Why are third-party cookies being phased out?

Third-party cookies are being phased out primarily because of growing user privacy concerns and the regulations that followed. Because they allow companies to track users' browsing habits across many websites without their clear knowledge or consent, they became the focal point of legislation like GDPR and CCPA. Browsers, facing both regulatory pressure and user demand for better privacy controls, began restricting vs third party cookies in different ways: Safari and Firefox built hard blocks, while Chrome pursued its Privacy Sandbox initiative as a cookie replacement. In October 2025, however, Google announced it was retiring most of the Privacy Sandbox's advertising APIs and would instead give Chrome users a choice about whether to allow cross-site tracking cookies, rather than eliminating them outright. So while full deprecation on Chrome didn't play out as originally planned, the broader trend—driven by other browsers, regulations, and user behavior—remains intact.

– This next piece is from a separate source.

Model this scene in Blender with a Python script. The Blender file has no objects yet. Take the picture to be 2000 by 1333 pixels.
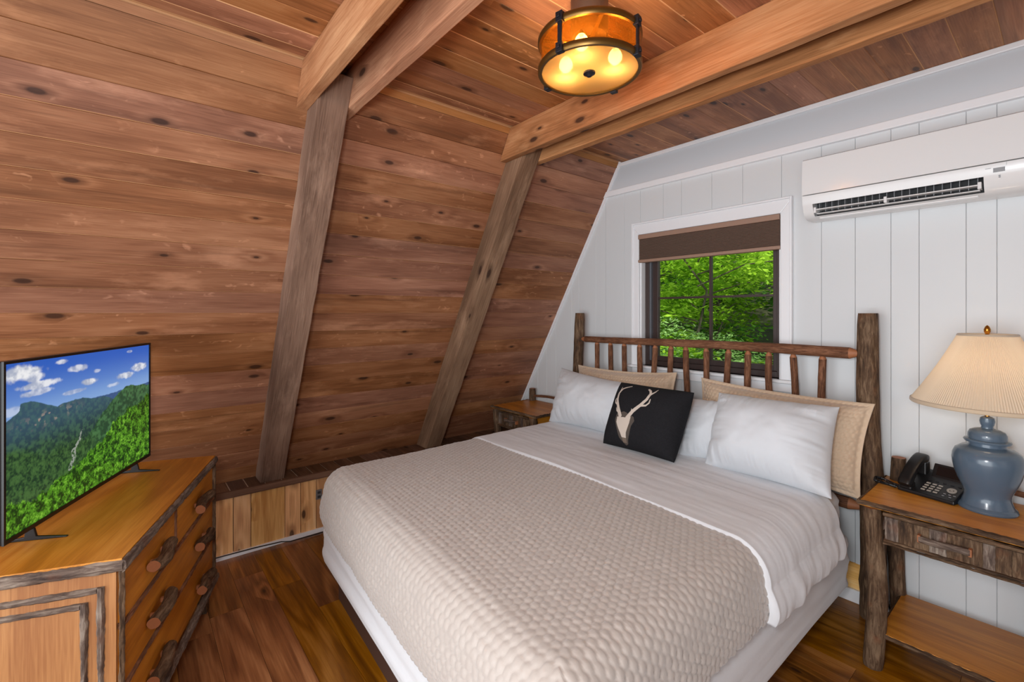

Why would you allow third-party cookies?

Some users choose to allow third-party cookies because they'd prefer a more personalized online experience; ads that are relevant to their interests can feel less intrusive than random ones. Beyond individual preferences, certain third-party services—including some analytics tools, embedded content, and login integrations—may rely on third-party cookies to function correctly on a given website. In a professional or development context, you might also allow them temporarily to test how a site or ad behaves. That said, the trend is clearly toward a web where third-party cookies are no longer the default, and most users browsing with modern privacy settings won't have them enabled.